REMOVE COWLING. Use a screwdriver -- it's easy to figure out how to remove and replace the big black-plastic cowlings, and you'll have much more room to work after they are outta the way.
MOVE TOP RADIATOR HOSE. You could work around the hose, but I found it helpful to get it outta the way. Make sure you have a container handy to catch the small amount of coolant that is likely to drain out.
DISCONNECT ELECTRICAL WIRES. Disconnect battery terminals (10mm). Disconnect starter (12mm).
The selenoid switch connection is worth a mention here. It is very easy to disconnect, as it just pulls off. Later, when it is time to reconnect it, it is a little trickier as it will be impossible to visualize the connection due to its placement. Consequently, it is easy to miss the connection. I found that I had slid the connector on top of the tab, within the housing, causing there to be an inconsistent connection. I was perplexed for a week as the starter worked sometimes and not others. I was relieved to discover my mistake, and the correction was not difficult. It was a little bit tricky, though, getting the connector ON the tab instead of BY the tab.
REMOVE RETAINING BOLTS. There are two bolts that hold the starter to the engine block (14mm). They are not too hard to locate and remove using a socket wrench with an extension. Once the starter is loose, there is plenty of room to extract it with a little twisting and rotating.

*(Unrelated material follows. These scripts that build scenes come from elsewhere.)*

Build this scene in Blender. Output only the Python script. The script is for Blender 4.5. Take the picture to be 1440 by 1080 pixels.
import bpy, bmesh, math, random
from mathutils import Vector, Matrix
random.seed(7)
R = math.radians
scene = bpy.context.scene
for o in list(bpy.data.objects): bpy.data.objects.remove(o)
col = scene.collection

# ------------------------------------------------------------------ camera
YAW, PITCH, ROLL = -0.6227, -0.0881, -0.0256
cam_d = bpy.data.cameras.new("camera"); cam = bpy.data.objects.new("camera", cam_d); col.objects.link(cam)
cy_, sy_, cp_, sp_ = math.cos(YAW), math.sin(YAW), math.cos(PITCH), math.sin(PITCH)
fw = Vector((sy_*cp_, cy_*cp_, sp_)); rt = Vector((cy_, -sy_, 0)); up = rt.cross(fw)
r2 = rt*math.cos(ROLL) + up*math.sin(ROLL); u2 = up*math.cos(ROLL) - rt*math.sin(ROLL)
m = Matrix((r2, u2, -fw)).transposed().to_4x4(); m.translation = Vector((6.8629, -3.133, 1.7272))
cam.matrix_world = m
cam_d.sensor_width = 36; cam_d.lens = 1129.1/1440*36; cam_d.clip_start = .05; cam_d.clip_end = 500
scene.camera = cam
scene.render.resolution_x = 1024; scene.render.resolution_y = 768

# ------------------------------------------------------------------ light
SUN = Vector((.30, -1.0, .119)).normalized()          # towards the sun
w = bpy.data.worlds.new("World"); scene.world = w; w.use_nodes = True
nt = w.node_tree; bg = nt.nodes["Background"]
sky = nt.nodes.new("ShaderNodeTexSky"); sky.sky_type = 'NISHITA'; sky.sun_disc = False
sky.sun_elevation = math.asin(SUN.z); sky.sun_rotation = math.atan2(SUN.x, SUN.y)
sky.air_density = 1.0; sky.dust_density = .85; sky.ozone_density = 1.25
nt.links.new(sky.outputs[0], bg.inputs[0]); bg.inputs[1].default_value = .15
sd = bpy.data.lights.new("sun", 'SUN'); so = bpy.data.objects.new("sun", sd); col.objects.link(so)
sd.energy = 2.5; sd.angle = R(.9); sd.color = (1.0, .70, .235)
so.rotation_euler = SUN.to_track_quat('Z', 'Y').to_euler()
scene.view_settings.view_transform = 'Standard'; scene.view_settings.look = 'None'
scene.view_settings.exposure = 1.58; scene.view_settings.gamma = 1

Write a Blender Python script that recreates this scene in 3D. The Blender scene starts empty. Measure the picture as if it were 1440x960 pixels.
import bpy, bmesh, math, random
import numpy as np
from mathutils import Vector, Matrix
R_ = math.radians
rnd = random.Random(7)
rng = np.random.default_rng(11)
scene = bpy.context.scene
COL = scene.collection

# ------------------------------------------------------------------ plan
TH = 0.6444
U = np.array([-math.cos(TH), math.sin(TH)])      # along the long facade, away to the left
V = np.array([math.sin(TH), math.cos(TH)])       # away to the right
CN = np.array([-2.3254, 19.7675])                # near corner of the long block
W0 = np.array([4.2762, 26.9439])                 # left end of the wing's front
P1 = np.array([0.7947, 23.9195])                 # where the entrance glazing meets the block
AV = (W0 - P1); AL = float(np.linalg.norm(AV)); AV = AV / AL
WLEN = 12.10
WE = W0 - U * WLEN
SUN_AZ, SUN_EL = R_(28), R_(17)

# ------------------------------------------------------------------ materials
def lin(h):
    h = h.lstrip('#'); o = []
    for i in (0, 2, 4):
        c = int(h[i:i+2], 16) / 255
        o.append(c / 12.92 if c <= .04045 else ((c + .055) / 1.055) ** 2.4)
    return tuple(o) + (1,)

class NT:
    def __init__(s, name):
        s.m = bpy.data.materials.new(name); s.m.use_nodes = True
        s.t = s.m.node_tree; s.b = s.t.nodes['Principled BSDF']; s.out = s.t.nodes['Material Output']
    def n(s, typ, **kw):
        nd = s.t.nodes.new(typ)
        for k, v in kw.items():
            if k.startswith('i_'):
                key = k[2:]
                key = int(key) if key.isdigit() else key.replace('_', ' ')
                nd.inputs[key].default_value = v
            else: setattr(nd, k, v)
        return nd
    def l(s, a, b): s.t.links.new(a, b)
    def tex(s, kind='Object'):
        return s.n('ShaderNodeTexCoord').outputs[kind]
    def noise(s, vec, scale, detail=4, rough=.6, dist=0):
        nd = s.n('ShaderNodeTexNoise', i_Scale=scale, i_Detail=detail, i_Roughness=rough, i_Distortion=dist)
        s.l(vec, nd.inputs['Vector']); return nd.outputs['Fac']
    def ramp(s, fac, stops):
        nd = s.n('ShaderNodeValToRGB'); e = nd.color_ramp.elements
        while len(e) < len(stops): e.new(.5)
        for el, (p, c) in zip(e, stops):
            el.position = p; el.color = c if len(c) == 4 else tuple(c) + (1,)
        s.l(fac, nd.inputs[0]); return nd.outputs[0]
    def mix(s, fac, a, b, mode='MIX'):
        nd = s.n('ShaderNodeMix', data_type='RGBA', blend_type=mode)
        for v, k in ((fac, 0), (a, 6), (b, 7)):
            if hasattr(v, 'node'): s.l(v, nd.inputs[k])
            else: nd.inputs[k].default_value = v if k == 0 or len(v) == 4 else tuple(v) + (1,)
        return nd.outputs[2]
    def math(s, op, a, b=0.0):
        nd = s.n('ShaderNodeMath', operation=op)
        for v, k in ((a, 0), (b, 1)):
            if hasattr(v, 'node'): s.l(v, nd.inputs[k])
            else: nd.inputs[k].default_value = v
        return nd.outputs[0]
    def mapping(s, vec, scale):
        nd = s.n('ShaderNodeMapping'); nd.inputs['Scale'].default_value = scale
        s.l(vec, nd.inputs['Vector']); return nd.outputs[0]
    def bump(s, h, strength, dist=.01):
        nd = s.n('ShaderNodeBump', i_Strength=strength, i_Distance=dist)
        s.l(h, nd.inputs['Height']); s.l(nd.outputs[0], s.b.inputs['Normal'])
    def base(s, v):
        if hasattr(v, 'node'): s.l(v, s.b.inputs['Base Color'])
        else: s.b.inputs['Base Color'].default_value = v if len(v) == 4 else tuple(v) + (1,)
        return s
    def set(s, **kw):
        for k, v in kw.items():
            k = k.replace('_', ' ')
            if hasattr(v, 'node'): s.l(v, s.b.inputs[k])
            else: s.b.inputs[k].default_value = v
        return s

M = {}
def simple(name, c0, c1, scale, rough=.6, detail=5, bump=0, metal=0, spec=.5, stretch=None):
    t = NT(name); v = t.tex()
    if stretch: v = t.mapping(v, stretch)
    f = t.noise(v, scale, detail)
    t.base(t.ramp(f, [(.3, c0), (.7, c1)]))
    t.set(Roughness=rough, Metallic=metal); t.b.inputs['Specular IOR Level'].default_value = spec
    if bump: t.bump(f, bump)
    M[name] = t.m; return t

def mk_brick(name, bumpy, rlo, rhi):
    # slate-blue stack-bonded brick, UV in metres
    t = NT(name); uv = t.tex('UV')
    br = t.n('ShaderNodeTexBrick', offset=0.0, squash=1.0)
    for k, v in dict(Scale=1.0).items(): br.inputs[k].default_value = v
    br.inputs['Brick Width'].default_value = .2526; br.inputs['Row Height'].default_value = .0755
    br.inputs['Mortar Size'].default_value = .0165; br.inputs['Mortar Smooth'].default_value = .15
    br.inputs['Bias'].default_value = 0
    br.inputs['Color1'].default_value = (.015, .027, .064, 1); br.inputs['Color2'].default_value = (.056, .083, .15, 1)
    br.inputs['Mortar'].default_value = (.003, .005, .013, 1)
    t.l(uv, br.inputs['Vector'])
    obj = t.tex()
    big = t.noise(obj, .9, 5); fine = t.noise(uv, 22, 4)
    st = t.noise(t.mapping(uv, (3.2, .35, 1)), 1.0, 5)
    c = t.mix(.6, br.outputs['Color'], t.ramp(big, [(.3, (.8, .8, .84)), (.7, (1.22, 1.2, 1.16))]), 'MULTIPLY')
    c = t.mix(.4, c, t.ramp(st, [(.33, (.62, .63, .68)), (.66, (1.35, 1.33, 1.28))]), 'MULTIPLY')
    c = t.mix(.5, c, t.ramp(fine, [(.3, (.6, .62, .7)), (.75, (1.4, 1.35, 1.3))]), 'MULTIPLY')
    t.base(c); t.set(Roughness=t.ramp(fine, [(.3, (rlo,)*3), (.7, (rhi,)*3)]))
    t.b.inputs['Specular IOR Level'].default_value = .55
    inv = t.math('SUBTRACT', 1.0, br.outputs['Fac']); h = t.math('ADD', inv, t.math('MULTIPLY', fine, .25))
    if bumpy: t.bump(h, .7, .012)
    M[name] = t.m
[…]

ODDS AND ENDS. There is a metal gasket (below, left) between the starter and the engine block that will come off with the starter. It might bend a little bit during the extraction, but will easily bend back. You will want to keep track of that gasket. Also, the starter electrical wire is attached to the bracket pictured below (right). The connector snaps on, and there is a tab to move to release the connection. It is not hard, but it has to be done blind because of the location.
REVERSE THE PROCESS. Putting the new or rebuilt starter back in is probably going to be faster than taking it out. Reverse the procedures for removing the starter, remembering to snap the connector back onto the end of the bracket, as pictured above (it helps to keep the starter wiring harness in place). There is also a little metal bracket that supports a different wiring harness altogether that is secured by the bolt retaining bolt. You will see it when you remove the starter -- don't forget to put that bottom bolt back through that little metal bracket again, although if you DO forget to do that it is likely not a big deal. Remember to reconnect the electricity last. In my truck, and presumably all Ridgelines, I had to enter the code for my radio to get it to work again. The code was found on a credit-card sized card that came with the vehicle (they probably all end up at the bottom of the center storage compartment).
I spent about two hours of actual labor. I like getting to know my car better with little jobs like this, and love not paying hundreds of dollars to somebody else to do what I can accomplish myself.